一流は自分ができること、できないことを自覚する
この謙虚というのは「いやいや、私なんか……」と卑下することではなく、自分ができることと自分ができないこと――これをきちんと分析して理解している状況。自分自身のことを客観的に見えている状態のことです。
世の中で“一流”と呼ばれる人たちは、自分のできないことがわかっているからこそ、決して今の自分自身に満足することがないのでしょう。
自分自身で「俺はすごい!」と豪語する一流はいませんよね。飽くなき探求心があるからこそ、プロフェッショナルと呼ばれる存在になれるわけです。客観的に自分の強みも弱みも冷静に判断できる人は、成長します。
自惚れている時点で三流であることに、まずは気づくべき。これを肝に銘じていただきたいと思います。
「あの人よりマシ」というちっぽけな優越感は幸せを遠ざける
先ほど紹介した「慢」とは、他人のことを、自分より上か、下か、同じくらいかで判断したくなる衝動のことです。
この「慢」が原因で生まれる負の感情が「軽蔑」です。
相手は自分よりも下であると見下したり、バカにしたりする際に生じる感情だからです。これは人間が本能的に持つものではなく、きわめて“社会的な感情”と位置づけることができます。

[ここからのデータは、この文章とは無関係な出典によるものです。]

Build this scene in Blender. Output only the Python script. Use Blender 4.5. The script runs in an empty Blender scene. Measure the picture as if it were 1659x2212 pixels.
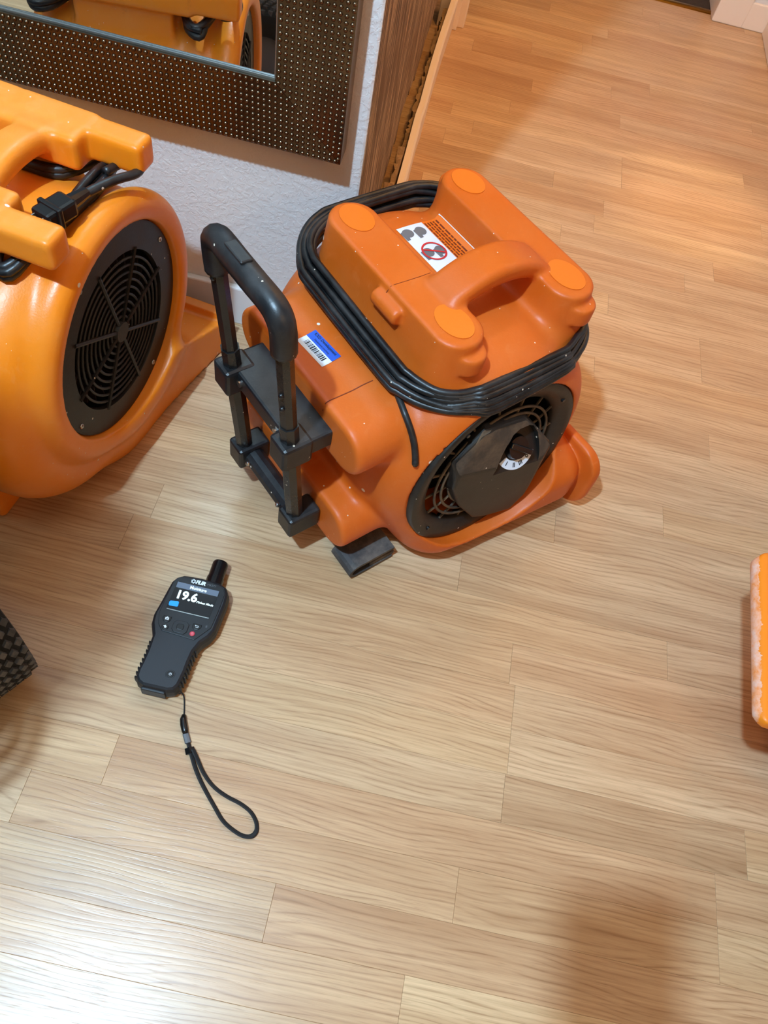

軽蔑は、私たちが生きるうえでまったく必要のない感情です。無意味で無価値。そう断じてしまっても構いません。
自分が誰かのことを蔑んだとします。
「あいつは俺よりも学歴が低いから、たいしたことないな」
「あの子、たいしてかわいくもないのに無理して厚化粧しちゃって」
このように思うと、一瞬は優越感に浸れるかもしれません。
でも、状況はなにも変わらないのです。誰かを軽蔑しても、仮にそれが客観的な事実であったとしても、あなた自身の能力が格段に上がるわけでも、容姿が良くなるわけでもありません。著名人のスキャンダルに対してもそうです。
相手を軽蔑したところで、自分のレベルが上がるわけではない
ルックスも、経済力も、社会的知名度も、なにもかも自分とは別次元で勝てないと思っていたアイドルや俳優が、不祥事を起こしたり、異性関係のトラブルに巻き込まれたりすると、ここぞとばかりにバッシングを始める人がいます。
著名人を「そんなことをする人だとは思わなかった」と軽蔑して叩いて、不倫をしない自分、ドラッグなどに走らない自分のほうがマシだ、上だと思う。自分は正しく相手は間違っているのだ、自分のほうが優れているのだと思いたいわけです。
しかし、それになんの意味があるのでしょうか?
どんなに対抗意識を燃やしたところで、あなた自身にも、あなたを取り巻く環境にも、いっさい変化が生じることはありません。